Across Europe's eastern flank, a growing number of drones have appeared where they should not be — over airports, military sites and border regions — forcing jets into the air and passengers into delays, and raising a question governments are struggling to answer with certainty: who is sending them?

A rising tempo

Drone sightings and incursions into NATO and European Union airspace have become steadily more frequent, particularly since Russia's full-scale invasion of Ukraine in 2022, Euronews reported in a survey of the phenomenon, noting incidents reported by countries including Poland, Romania and the Baltic states. The most dramatic came in September 2025, when Poland said around 19 drones entered its airspace, prompting it to close several airports and to request consultations with allies under NATO's Article 4.

Airports well inside Western Europe have been disrupted too. Munich Airport briefly halted flights after drone sightings, part of a wave of unexplained appearances that officials in several countries have been unable to fully explain, Fortune reported.

Suspicion, not always proof

European leaders increasingly frame the pattern as part of Russian "hybrid" or "gray zone" pressure — actions meant to unsettle and test NATO while staying below the threshold of open war.
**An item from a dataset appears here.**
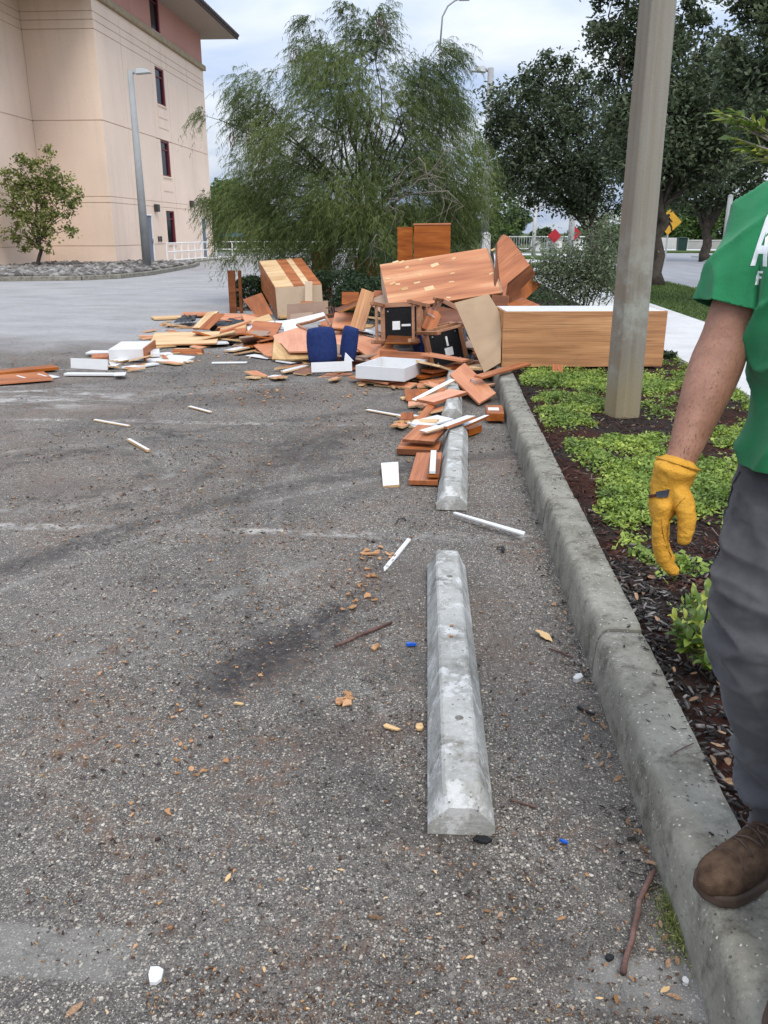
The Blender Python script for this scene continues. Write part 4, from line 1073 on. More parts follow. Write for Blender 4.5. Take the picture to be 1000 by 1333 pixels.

But officials and analysts are careful to distinguish suspicion from confirmed attribution. In some episodes a government has been able to say a drone was Russian; in many others, investigators cannot conclusively identify who launched a craft or whether it was a stray — including cases where drones tied to the war in Ukraine may have been knocked off course, sometimes by Russia's own electronic jamming. Moscow has denied responsibility for incursions.

That ambiguity is, in the view of many European officials, part of the design: deniability makes a firm collective response harder to mount.

Scrambling to respond

Europe's answer so far has been largely defensive and uneven. Several governments have moved to loosen rules on shooting down drones, and NATO has been standing up ranges and units to test counter-drone technology, Defense News reported from a site in Latvia. Officials there described the core difficulty bluntly: defenders have to succeed every time, while an intruder needs to get through only once.

Some European lawmakers have pushed for a unified, continent-wide response, arguing that an incursion against one member state should be treated as a challenge to all. For now, though, the pattern continues — jets scrambled, airports briefly closed, investigations opened — as Europe tries to build defenses fast enough to keep pace with a threat that is cheap to launch and hard to pin down.